[begin Records for the exercise]
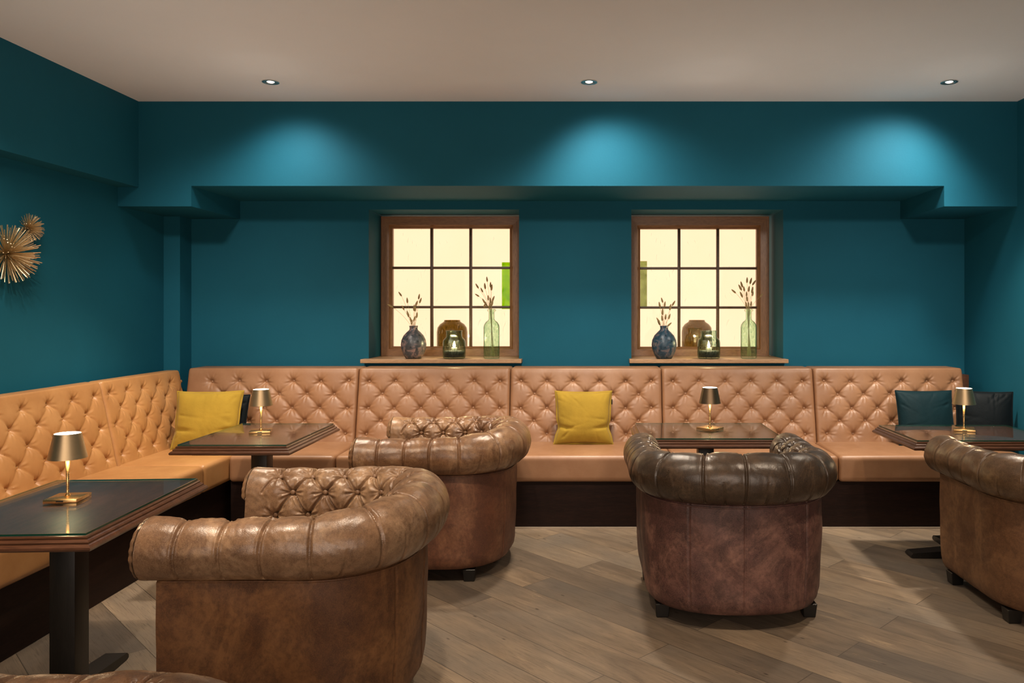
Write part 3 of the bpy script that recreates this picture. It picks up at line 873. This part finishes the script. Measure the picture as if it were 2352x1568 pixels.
recolor(ch3, DARK_ROLL, DARK_BODY)
ch4 = dup(ch1, (2.24, 3.19, 0), 0.0, 'umber brown leather tub armchair cut off by the right frame edge')
recolor(ch4, OAK_ROLL, OAK_BODY)
ch5 = dup(ch1, (-0.44, 0.985, 0), PI/2-0.01, 'reddish brown leather armchair roll peeking in at the bottom left corner')
recolor(ch5, RUST_ROLL, RUST_BODY)

# ------------------------------------------------------------------ tables
TH = 0.705
def moulded_top(wx, wy):
    """moulded wooden top, glass footprint wx x wy"""
    pr = [(-0.004, 0.0), (0.004, 0.0), (0.007, -0.004), (0.006, -0.009), (0.012, -0.012), (0.017, -0.016), (0.016, -0.021), (0.022, -0.024),
          (0.028, -0.029), (0.030, -0.035), (0.027, -0.041), (0.020, -0.043), (-0.02, -0.043)]
    bm = bmesh.new(); rings = []
    for o, z in pr:
        hx, hy = wx/2+o, wy/2+o
        rings.append([bm.verts.new((sx*hx, sy*hy, TH-0.009+z)) for sx, sy in ((-1, -1), (1, -1), (1, 1), (-1, 1))])
    for a, b in zip(rings, rings[1:]):
        for i in range(4): bm.faces.new((a[i], b[i], b[(i+1) % 4], a[(i+1) % 4]))
    bm.faces.new(rings[0]); bm.faces.new(list(reversed(rings[-1])))
    return bm
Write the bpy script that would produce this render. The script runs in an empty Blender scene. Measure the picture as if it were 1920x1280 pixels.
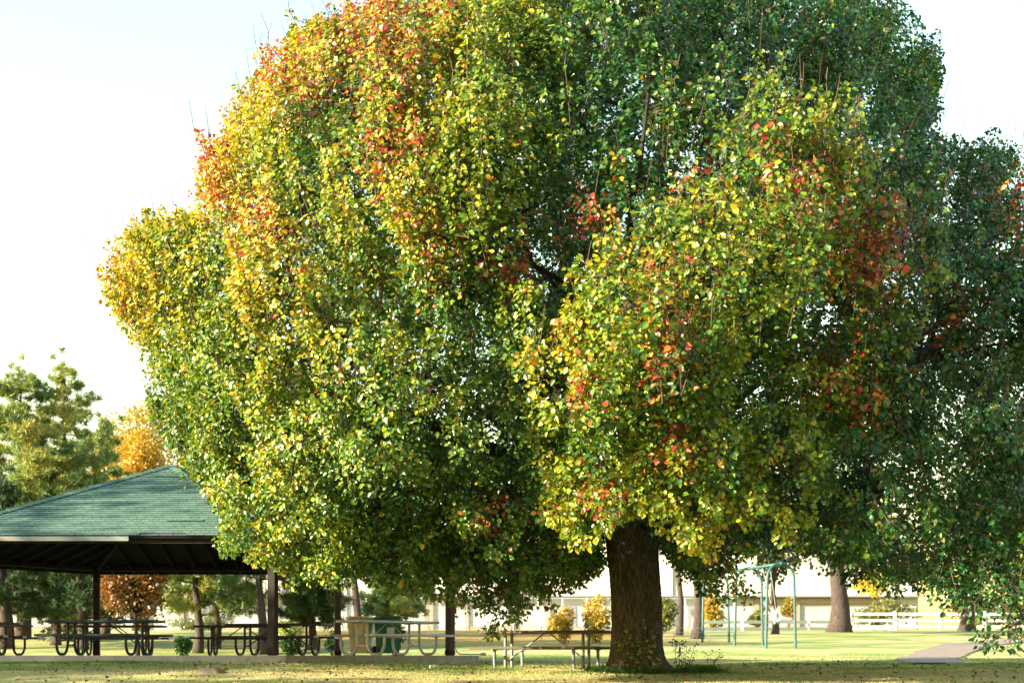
import bpy, bmesh, math, random
import numpy as np
from mathutils import Vector, Matrix, noise, kdtree

random.seed(7)
RNG = np.random.default_rng(7)
PI = math.pi
R = math.radians
S = bpy.context.scene
COL = S.collection

# ------------------------------------------------------------------ camera
F = 2600.0            # focal length in photo pixels (1920 wide)
EZ = 1.5              # eye height; the lawn rises away from the camera
cam = bpy.data.objects.new('camera', bpy.data.cameras.new('camera'))
COL.objects.link(cam)
cam.location = (0, 0, EZ)
cam.rotation_euler = (R(90), 0, 0)
cam.data.sensor_width = 36
cam.data.lens = F / 1920 * 36
cam.data.shift_y = (1228 - 640) / 1920
cam.data.clip_start = 0.1
cam.data.clip_end = 2000
cam.data.dof.use_dof = True
cam.data.dof.focus_distance = 19.5
cam.data.dof.aperture_fstop = 2.0
S.camera = cam

# ------------------------------------------------------------------ light
SUN_EL, SUN_AZ = 17.0, 22.0      # azimuth measured from "left" towards the camera
to_sun = Vector((-math.cos(R(SUN_AZ)) * math.cos(R(SUN_EL)), -math.sin(R(SUN_AZ)) * math.cos(R(SUN_EL)), math.sin(R(SUN_EL))))
sun = bpy.data.objects.new('sun', bpy.data.lights.new('sun', 'SUN'))
COL.objects.link(sun)
sun.data.energy = 5.0
sun.data.angle = R(0.5)
sun.data.color = (1.0, 0.86, 0.62)
sun.rotation_euler = to_sun.to_track_quat('Z', 'Y').to_euler()

W = bpy.data.worlds.new('World')
S.world = W
W.use_nodes = True
wn, wl = W.node_tree.nodes, W.node_tree.links
bg = wn['Background']
sky = wn.new('ShaderNodeTexSky')
sky.sky_type = 'NISHITA'
sky.sun_disc = False
sky.sun_elevation = R(SUN_EL)
sky.sun_rotation = math.atan2(to_sun.x, to_sun.y)
sky.air_density = 2.0
sky.dust_density = 1.0
sky.ozone_density = 2.0
wl.new(sky.outputs[0], bg.inputs[0])
bg.inputs[1].default_value = 0.11
S.view_settings.view_transform = 'Standard'
S.view_settings.look = 'None'
S.view_settings.exposure = 2.3
S.view_settings.gamma = 1.0
S.view_settings.use_curve_mapping = False


# ------------------------------------------------------------------ helpers
def at(px, py, d):
    return Vector(((px - 960) / F * d, d, EZ + (1228 - py) / F * d))


def smooth(t):
    t = max(0.0, min(1.0, t))
    return t * t * (3 - 2 * t)


_PY = [-20, 0, 15, 22, 25, 30, 40, 45, 50, 60, 70, 120, 200, 460]
_PZ = [-1.7, -1.5, -.78, -.42, -.27, -.185, -.06, .22, .45, .88, 1.25, 2.2, 3.0, 3.6]


def rise(x, y):
    z = float(np.interp(y, _PY, _PZ))
    z += .10 * smooth((-1.0 - x) / 3.0) * smooth((y - 19) / 4.0) * smooth((40 - y) / 6)
    if y > 40:
        z -= .12 * smooth((-2 - x) / 6.0) * smooth((52 - y) / 8.0) * smooth((y - 40) / 3)
    return z


def ground_z(x, y):
    return EZ + rise(x, y) + .02 * noise.noise(Vector((x * .5, y * .5, 0)))


def empty(name, loc=(0, 0, 0), rz=0.0):
    o = bpy.data.objects.new(name, None)
    COL.objects.link(o)
    o.empty_display_size = .2
    o.location = loc
    o.rotation_euler = (0, 0, rz)
    return o


def tag(o, label=None, cat=None, group=None, kind=None):
    if label:
        o['label'] = label
    if cat:
        o['category'] = cat
    if group:
        o['group'] = group
    if kind:
        o['kind'] = kind
    return o


class MB:
    def __init__(s):
        s.v, s.f, s.m = [], [], []

    def add(s, vs, fs, mi=0):
        n = len(s.v)
        s.v.extend([tuple(p) for p in vs])
        s.f.extend([tuple(i + n for i in f) for f in fs])
        s.m.extend([mi] * len(fs))
        return s

    def box(s, c, size, rz=0.0, mi=0, bev=0.0, rot=None):
        x, y, z = size[0] / 2, size[1] / 2, size[2] / 2
        M = rot if rot is not None else Matrix.Rotation(rz, 3, 'Z')
        c = Vector(c)
        if bev <= 0:
            co = [(-x, -y, -z), (x, -y, -z), (x, y, -z), (-x, y, -z), (-x, -y, z), (x, -y, z), (x, y, z), (-x, y, z)]
            return s.add([c + M @ Vector(p) for p in co],
                         [(0, 3, 2, 1), (4, 5, 6, 7), (0, 1, 5, 4), (1, 2, 6, 5), (2, 3, 7, 6), (3, 0, 4, 7)], mi)
        b = min(bev, x * .45, y * .45, z * .45)
        loops = []
        for zz, ins in ((-z, b), (-z + b, 0), (z - b, 0), (z, b)):
            X, Y = x - ins, y - ins
            k = b if ins == 0 else b * .6
            loops.append([(-X + k, -Y, zz), (X - k, -Y, zz), (X, -Y + k, zz), (X, Y - k, zz), (X - k, Y, zz), (-X + k, Y, zz), (-X, Y - k, zz), (-X, -Y + k, zz)])
        vs = [c + M @ Vector(p) for L in loops for p in L]
        fs = [tuple(reversed(range(8))), tuple(range(24, 32))]
        for a in range(3):
            for i in range(8):
                j = (i + 1) % 8
                fs.append((a * 8 + i, a * 8 + j, a * 8 + 8 + j, a * 8 + 8 + i))
        return s.add(vs, fs, mi)

    def beam(s, p0, p1, w, h, mi=0, up=(0, 0, 1), bev=0.0):
        p0, p1 = Vector(p0), Vector(p1)
        d = p1 - p0
        L = d.length
        x = d.normalized()
        y = Vector(up).cross(x)
        if y.length < 1e-4:
            y = Vector((0, 1, 0))
        y.normalize()
        z = x.cross(y)
        M = Matrix((x, y, z)).transposed()
        return s.box((p0 + p1) / 2, (L, w, h), 0, mi, bev, M)

    def tube(s, pts, rad, n=8, mi=0, caps=True):
        pts = [Vector(p) for p in pts]
        if not hasattr(rad, '__len__'):
            rad = [rad] * len(pts)
        vs, fs = [], []
        t0 = (pts[1] - pts[0]).normalized()
        ref = Vector((0, 0, 1)) if abs(t0.z) < .9 else Vector((1, 0, 0))
        u = ref.cross(t0).normalized()
        for i, p in enumerate(pts):
            if i == 0:
                t = pts[1] - pts[0]
            elif i == len(pts) - 1:
                t = pts[-1] - pts[-2]
            else:
                t = pts[i + 1] - pts[i - 1]
            t = t.normalized()
            u = (u - t * u.dot(t))
            u = u.normalized() if u.length > 1e-6 else t.orthogonal().normalized()
            w = t.cross(u)
            for k in range(n):
                a = 2 * PI * k / n
                vs.append(p + (u * math.cos(a) + w * math.sin(a)) * rad[i])
        for i in range(len(pts) - 1):
            for k in range(n):
                k2 = (k + 1) % n
                fs.append((i * n + k, i * n + k2, (i + 1) * n + k2, (i + 1) * n + k))
        if caps:
            fs.append(tuple(reversed(range(n))))
            fs.append(tuple(range((len(pts) - 1) * n, len(pts) * n)))
        return s.add(vs, fs, mi)

    def lathe(s, prof, c=(0, 0, 0), n=20, mi=0, axis='Z'):
        c = Vector(c)
        vs, fs = [], []
        for r, z in prof:
            for k in range(n):
                a = 2 * PI * k / n
                p = Vector((r * math.cos(a), r * math.sin(a), z))
                if axis == 'X':
                    p = Vector((p.z, p.x, p.y))
                elif axis == 'Y':
                    p = Vector((p.x, p.z, p.y))
                vs.append(c + p)
        m = len(prof)
        for i in range(m - 1):
            for k in range(n):
                k2 = (k + 1) % n
                fs.append((i * n + k, i * n + k2, (i + 1) * n + k2, (i + 1) * n + k))
        fs.append(tuple(reversed(range(n))))
        fs.append(tuple(range((m - 1) * n, m * n)))
        return s.add(vs, fs, mi)

    def mesh(s, name, mats, sm=False):
        me = bpy.data.meshes.new(name)
        me.from_pydata([tuple(p) for p in s.v], [], s.f)
        for m in (mats if isinstance(mats, (list, tuple)) else [mats]):
            me.materials.append(m)
        me.polygons.foreach_set('material_index', s.m)
        if sm:
            me.polygons.foreach_set('use_smooth', [True] * len(me.polygons))
        me.update()
        return me

    def build(s, name, mats, parent=None, sm=False, loc=None):
        o = bpy.data.objects.new(name, s.mesh(name, mats, sm))
        COL.objects.link(o)
        if parent is not None:
            o.parent = parent
        if loc is not None:
            o.location = loc
        return o


def shade_auto(o, ang=35):
    me = o.data
    me.polygons.foreach_set('use_smooth', [True] * len(me.polygons))
    me.set_sharp_from_angle(angle=R(ang))
    return o


def link_mesh(name, me, parent=None, loc=(0, 0, 0), rot=(0, 0, 0)):
    o = bpy.data.objects.new(name, me)
    COL.objects.link(o)
    o.parent = parent
    o.location = loc
    o.rotation_euler = rot
    return o


def copy_tree(o, parent=None):
    c = o.copy()
    COL.objects.link(c)
    if parent is not None:
        c.parent = parent
    for ch in list(o.children):
        copy_tree(ch, c)
    return c


def bend(pts, k=5, rad=.08):
    """round the corners of a polyline"""
    pts = [Vector(p) for p in pts]
    out = [pts[0]]
    for i in range(1, len(pts) - 1):
        a, b, c = pts[i - 1], pts[i], pts[i + 1]
        r = min(rad, (a - b).length * .48, (c - b).length * .48)
        p, q = b + (a - b).normalized() * r, b + (c - b).normalized() * r
        for j in range(k + 1):
            t = j / k
            out.append(p * (1 - t) ** 2 + b * 2 * t * (1 - t) + q * t * t)
    out.append(pts[-1])
    return out


# numpy value noise -----------------------------------------------------------
_LAT = np.random.default_rng(3).random((32, 32, 32))


def vnoise(p, scale=1.0, off=0.0):
    q = np.asarray(p, float) / scale + off + 100.0
    i = np.floor(q).astype(int)
    f = q - i
    f = f * f * (3 - 2 * f)
    r = 0
    for dx in (0, 1):
        for dy in (0, 1):
            for dz in (0, 1):
                w = (f[..., 0] if dx else 1 - f[..., 0]) * (f[..., 1] if dy else 1 - f[..., 1]) * (f[..., 2] if dz else 1 - f[..., 2])
                r = r + w * _LAT[(i[..., 0] + dx) % 32, (i[..., 1] + dy) % 32, (i[..., 2] + dz) % 32]
    return r


def unit(a):
    return a / np.maximum(np.linalg.norm(a, axis=-1, keepdims=True), 1e-9)


_LEAF = np.array([(0, 0, 0), (.22, .36, .10), (.62, .34, .08), (1, 0, -.12), (.62, -.34, .08), (.22, -.36, .10)], float)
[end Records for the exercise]
Challenge: All lines from the start of the entries through the one with "recolor(ch5, RUST_ROLL, RUST_BODY)" are to be output exactly; omit the pictures.

Exercise response:
Write part 3 of the bpy script that recreates this picture. It picks up at line 873. This part finishes the script. Measure the picture as if it were 2352x1568 pixels.
recolor(ch3, DARK_ROLL, DARK_BODY)
ch4 = dup(ch1, (2.24, 3.19, 0), 0.0, 'umber brown leather tub armchair cut off by the right frame edge')
recolor(ch4, OAK_ROLL, OAK_BODY)
ch5 = dup(ch1, (-0.44, 0.985, 0), PI/2-0.01, 'reddish brown leather armchair roll peeking in at the bottom left corner')
recolor(ch5, RUST_ROLL, RUST_BODY)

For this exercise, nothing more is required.